Materials provided ::
[start]

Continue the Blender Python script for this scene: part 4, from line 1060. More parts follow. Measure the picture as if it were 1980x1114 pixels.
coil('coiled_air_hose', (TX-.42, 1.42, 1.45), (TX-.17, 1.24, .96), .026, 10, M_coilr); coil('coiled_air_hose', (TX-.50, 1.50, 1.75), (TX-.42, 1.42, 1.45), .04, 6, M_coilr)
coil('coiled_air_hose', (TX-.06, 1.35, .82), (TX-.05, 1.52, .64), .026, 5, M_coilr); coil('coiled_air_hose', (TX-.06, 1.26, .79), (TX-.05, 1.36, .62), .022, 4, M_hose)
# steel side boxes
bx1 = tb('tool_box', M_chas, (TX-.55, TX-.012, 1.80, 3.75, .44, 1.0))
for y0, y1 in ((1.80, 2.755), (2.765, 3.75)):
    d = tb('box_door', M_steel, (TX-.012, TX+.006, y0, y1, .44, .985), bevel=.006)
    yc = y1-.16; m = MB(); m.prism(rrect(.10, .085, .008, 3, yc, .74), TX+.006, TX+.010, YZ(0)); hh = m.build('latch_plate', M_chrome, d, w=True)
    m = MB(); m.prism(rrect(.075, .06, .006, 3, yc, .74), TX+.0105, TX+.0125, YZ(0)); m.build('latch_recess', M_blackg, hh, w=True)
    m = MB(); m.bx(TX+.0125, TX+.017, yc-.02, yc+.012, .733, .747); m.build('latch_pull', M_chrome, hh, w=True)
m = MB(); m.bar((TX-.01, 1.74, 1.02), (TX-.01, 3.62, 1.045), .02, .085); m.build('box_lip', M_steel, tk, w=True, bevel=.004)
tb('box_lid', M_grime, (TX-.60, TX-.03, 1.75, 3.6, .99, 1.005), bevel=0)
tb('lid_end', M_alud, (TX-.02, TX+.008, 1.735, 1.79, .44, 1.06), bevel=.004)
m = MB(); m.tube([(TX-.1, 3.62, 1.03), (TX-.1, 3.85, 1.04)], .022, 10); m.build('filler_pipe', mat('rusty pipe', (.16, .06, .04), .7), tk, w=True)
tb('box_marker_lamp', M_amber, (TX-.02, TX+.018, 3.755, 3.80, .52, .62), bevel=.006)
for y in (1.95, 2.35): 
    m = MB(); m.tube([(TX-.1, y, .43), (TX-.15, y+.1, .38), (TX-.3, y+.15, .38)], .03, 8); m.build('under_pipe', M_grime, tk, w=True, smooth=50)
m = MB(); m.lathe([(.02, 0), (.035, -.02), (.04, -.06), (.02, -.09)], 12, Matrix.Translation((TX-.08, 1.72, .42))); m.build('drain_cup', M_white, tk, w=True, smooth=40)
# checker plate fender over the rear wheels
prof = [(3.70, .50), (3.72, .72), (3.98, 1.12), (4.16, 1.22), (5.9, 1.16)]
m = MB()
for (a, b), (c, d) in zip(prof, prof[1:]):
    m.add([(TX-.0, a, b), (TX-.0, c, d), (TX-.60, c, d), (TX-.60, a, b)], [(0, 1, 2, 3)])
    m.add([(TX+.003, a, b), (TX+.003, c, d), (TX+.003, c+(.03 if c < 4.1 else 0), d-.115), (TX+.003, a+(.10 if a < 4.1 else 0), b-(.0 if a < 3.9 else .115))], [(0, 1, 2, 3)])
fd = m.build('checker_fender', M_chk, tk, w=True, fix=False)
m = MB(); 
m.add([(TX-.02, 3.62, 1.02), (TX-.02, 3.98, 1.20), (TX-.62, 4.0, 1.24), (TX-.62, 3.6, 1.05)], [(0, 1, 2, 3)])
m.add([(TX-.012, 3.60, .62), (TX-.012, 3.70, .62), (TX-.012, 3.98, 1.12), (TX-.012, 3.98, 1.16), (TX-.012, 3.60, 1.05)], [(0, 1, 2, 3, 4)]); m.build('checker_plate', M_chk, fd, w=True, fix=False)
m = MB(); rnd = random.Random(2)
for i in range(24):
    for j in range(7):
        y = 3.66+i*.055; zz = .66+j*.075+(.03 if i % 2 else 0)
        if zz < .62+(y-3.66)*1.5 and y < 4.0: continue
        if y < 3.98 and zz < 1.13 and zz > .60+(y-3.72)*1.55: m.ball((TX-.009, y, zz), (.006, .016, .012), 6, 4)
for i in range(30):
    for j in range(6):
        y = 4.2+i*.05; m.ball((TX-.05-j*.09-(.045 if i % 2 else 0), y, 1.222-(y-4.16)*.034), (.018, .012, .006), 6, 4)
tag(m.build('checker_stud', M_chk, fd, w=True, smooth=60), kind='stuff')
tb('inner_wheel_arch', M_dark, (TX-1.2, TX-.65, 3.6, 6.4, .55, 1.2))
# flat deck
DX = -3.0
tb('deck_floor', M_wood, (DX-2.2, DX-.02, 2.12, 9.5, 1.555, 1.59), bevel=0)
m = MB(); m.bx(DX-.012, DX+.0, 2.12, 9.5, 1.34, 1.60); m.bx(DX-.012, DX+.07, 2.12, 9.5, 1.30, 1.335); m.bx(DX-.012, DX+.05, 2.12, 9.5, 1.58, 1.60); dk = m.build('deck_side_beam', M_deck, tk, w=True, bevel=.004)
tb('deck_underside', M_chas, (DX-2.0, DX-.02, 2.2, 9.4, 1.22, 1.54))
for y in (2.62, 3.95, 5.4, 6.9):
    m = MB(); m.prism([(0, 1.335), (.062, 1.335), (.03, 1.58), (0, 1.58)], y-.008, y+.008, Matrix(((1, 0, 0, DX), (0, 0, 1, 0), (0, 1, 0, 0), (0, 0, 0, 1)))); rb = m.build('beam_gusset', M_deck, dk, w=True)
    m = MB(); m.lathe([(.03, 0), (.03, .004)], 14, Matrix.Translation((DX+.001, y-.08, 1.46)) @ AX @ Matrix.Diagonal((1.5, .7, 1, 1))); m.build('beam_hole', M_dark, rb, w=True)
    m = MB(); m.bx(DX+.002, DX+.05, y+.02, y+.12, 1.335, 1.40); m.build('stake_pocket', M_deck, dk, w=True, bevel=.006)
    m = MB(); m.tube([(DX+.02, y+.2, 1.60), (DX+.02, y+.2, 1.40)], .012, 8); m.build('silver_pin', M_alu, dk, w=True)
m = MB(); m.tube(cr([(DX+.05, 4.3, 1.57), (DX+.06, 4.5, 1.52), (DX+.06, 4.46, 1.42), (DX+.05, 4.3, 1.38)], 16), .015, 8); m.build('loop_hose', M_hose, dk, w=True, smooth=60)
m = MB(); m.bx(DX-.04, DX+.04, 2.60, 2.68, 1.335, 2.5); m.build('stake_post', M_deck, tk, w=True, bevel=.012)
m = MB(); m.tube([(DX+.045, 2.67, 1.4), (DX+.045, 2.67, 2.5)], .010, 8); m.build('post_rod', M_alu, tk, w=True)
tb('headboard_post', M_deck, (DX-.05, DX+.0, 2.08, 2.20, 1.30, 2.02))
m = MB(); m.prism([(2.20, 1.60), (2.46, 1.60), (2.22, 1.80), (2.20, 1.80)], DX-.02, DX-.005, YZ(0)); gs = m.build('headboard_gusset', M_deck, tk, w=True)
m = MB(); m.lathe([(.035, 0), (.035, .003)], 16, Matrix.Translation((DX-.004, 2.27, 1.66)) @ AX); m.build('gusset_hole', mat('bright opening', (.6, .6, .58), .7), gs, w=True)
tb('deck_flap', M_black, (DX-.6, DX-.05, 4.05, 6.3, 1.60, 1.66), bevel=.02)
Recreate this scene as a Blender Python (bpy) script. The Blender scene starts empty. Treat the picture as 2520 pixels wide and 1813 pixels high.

[end]

Task details ::
Copy the data above in full, character for character.

Task answer ::
Continue the Blender Python script for this scene: part 4, from line 1060. More parts follow. Measure the picture as if it were 1980x1114 pixels.
coil('coiled_air_hose', (TX-.42, 1.42, 1.45), (TX-.17, 1.24, .96), .026, 10, M_coilr); coil('coiled_air_hose', (TX-.50, 1.50, 1.75), (TX-.42, 1.42, 1.45), .04, 6, M_coilr)
coil('coiled_air_hose', (TX-.06, 1.35, .82), (TX-.05, 1.52, .64), .026, 5, M_coilr); coil('coiled_air_hose', (TX-.06, 1.26, .79), (TX-.05, 1.36, .62), .022, 4, M_hose)
# steel side boxes
bx1 = tb('tool_box', M_chas, (TX-.55, TX-.012, 1.80, 3.75, .44, 1.0))
for y0, y1 in ((1.80, 2.755), (2.765, 3.75)):
    d = tb('box_door', M_steel, (TX-.012, TX+.006, y0, y1, .44, .985), bevel=.006)
    yc = y1-.16; m = MB(); m.prism(rrect(.10, .085, .008, 3, yc, .74), TX+.006, TX+.010, YZ(0)); hh = m.build('latch_plate', M_chrome, d, w=True)
    m = MB(); m.prism(rrect(.075, .06, .006, 3, yc, .74), TX+.0105, TX+.0125, YZ(0)); m.build('latch_recess', M_blackg, hh, w=True)
    m = MB(); m.bx(TX+.0125, TX+.017, yc-.02, yc+.012, .733, .747); m.build('latch_pull', M_chrome, hh, w=True)
m = MB(); m.bar((TX-.01, 1.74, 1.02), (TX-.01, 3.62, 1.045), .02, .085); m.build('box_lip', M_steel, tk, w=True, bevel=.004)
tb('box_lid', M_grime, (TX-.60, TX-.03, 1.75, 3.6, .99, 1.005), bevel=0)
tb('lid_end', M_alud, (TX-.02, TX+.008, 1.735, 1.79, .44, 1.06), bevel=.004)
m = MB(); m.tube([(TX-.1, 3.62, 1.03), (TX-.1, 3.85, 1.04)], .022, 10); m.build('filler_pipe', mat('rusty pipe', (.16, .06, .04), .7), tk, w=True)
tb('box_marker_lamp', M_amber, (TX-.02, TX+.018, 3.755, 3.80, .52, .62), bevel=.006)
for y in (1.95, 2.35): 
    m = MB(); m.tube([(TX-.1, y, .43), (TX-.15, y+.1, .38), (TX-.3, y+.15, .38)], .03, 8); m.build('under_pipe', M_grime, tk, w=True, smooth=50)
m = MB(); m.lathe([(.02, 0), (.035, -.02), (.04, -.06), (.02, -.09)], 12, Matrix.Translation((TX-.08, 1.72, .42))); m.build('drain_cup', M_white, tk, w=True, smooth=40)
# checker plate fender over the rear wheels
prof = [(3.70, .50), (3.72, .72), (3.98, 1.12), (4.16, 1.22), (5.9, 1.16)]
m = MB()
for (a, b), (c, d) in zip(prof, prof[1:]):
    m.add([(TX-.0, a, b), (TX-.0, c, d), (TX-.60, c, d), (TX-.60, a, b)], [(0, 1, 2, 3)])
    m.add([(TX+.003, a, b), (TX+.003, c, d), (TX+.003, c+(.03 if c < 4.1 else 0), d-.115), (TX+.003, a+(.10 if a < 4.1 else 0), b-(.0 if a < 3.9 else .115))], [(0, 1, 2, 3)])
fd = m.build('checker_fender', M_chk, tk, w=True, fix=False)
m = MB(); 
m.add([(TX-.02, 3.62, 1.02), (TX-.02, 3.98, 1.20), (TX-.62, 4.0, 1.24), (TX-.62, 3.6, 1.05)], [(0, 1, 2, 3)])
m.add([(TX-.012, 3.60, .62), (TX-.012, 3.70, .62), (TX-.012, 3.98, 1.12), (TX-.012, 3.98, 1.16), (TX-.012, 3.60, 1.05)], [(0, 1, 2, 3, 4)]); m.build('checker_plate', M_chk, fd, w=True, fix=False)
m = MB(); rnd = random.Random(2)
for i in range(24):
    for j in range(7):
        y = 3.66+i*.055; zz = .66+j*.075+(.03 if i % 2 else 0)
        if zz < .62+(y-3.66)*1.5 and y < 4.0: continue
        if y < 3.98 and zz < 1.13 and zz > .60+(y-3.72)*1.55: m.ball((TX-.009, y, zz), (.006, .016, .012), 6, 4)
for i in range(30):
    for j in range(6):
        y = 4.2+i*.05; m.ball((TX-.05-j*.09-(.045 if i % 2 else 0), y, 1.222-(y-4.16)*.034), (.018, .012, .006), 6, 4)
tag(m.build('checker_stud', M_chk, fd, w=True, smooth=60), kind='stuff')
tb('inner_wheel_arch', M_dark, (TX-1.2, TX-.65, 3.6, 6.4, .55, 1.2))
# flat deck
DX = -3.0
tb('deck_floor', M_wood, (DX-2.2, DX-.02, 2.12, 9.5, 1.555, 1.59), bevel=0)
m = MB(); m.bx(DX-.012, DX+.0, 2.12, 9.5, 1.34, 1.60); m.bx(DX-.012, DX+.07, 2.12, 9.5, 1.30, 1.335); m.bx(DX-.012, DX+.05, 2.12, 9.5, 1.58, 1.60); dk = m.build('deck_side_beam', M_deck, tk, w=True, bevel=.004)
tb('deck_underside', M_chas, (DX-2.0, DX-.02, 2.2, 9.4, 1.22, 1.54))
for y in (2.62, 3.95, 5.4, 6.9):
    m = MB(); m.prism([(0, 1.335), (.062, 1.335), (.03, 1.58), (0, 1.58)], y-.008, y+.008, Matrix(((1, 0, 0, DX), (0, 0, 1, 0), (0, 1, 0, 0), (0, 0, 0, 1)))); rb = m.build('beam_gusset', M_deck, dk, w=True)
    m = MB(); m.lathe([(.03, 0), (.03, .004)], 14, Matrix.Translation((DX+.001, y-.08, 1.46)) @ AX @ Matrix.Diagonal((1.5, .7, 1, 1))); m.build('beam_hole', M_dark, rb, w=True)
    m = MB(); m.bx(DX+.002, DX+.05, y+.02, y+.12, 1.335, 1.40); m.build('stake_pocket', M_deck, dk, w=True, bevel=.006)
    m = MB(); m.tube([(DX+.02, y+.2, 1.60), (DX+.02, y+.2, 1.40)], .012, 8); m.build('silver_pin', M_alu, dk, w=True)
m = MB(); m.tube(cr([(DX+.05, 4.3, 1.57), (DX+.06, 4.5, 1.52), (DX+.06, 4.46, 1.42), (DX+.05, 4.3, 1.38)], 16), .015, 8); m.build('loop_hose', M_hose, dk, w=True, smooth=60)
m = MB(); m.bx(DX-.04, DX+.04, 2.60, 2.68, 1.335, 2.5); m.build('stake_post', M_deck, tk, w=True, bevel=.012)
m = MB(); m.tube([(DX+.045, 2.67, 1.4), (DX+.045, 2.67, 2.5)], .010, 8); m.build('post_rod', M_alu, tk, w=True)
tb('headboard_post', M_deck, (DX-.05, DX+.0, 2.08, 2.20, 1.30, 2.02))
m = MB(); m.prism([(2.20, 1.60), (2.46, 1.60), (2.22, 1.80), (2.20, 1.80)], DX-.02, DX-.005, YZ(0)); gs = m.build('headboard_gusset', M_deck, tk, w=True)
m = MB(); m.lathe([(.035, 0), (.035, .003)], 16, Matrix.Translation((DX-.004, 2.27, 1.66)) @ AX); m.build('gusset_hole', mat('bright opening', (.6, .6, .58), .7), gs, w=True)
tb('deck_flap', M_black, (DX-.6, DX-.05, 4.05, 6.3, 1.60, 1.66), bevel=.02)
Recreate this scene as a Blender Python (bpy) script. The Blender scene starts empty. Treat the picture as 2520 pixels wide and 1813 pixels high.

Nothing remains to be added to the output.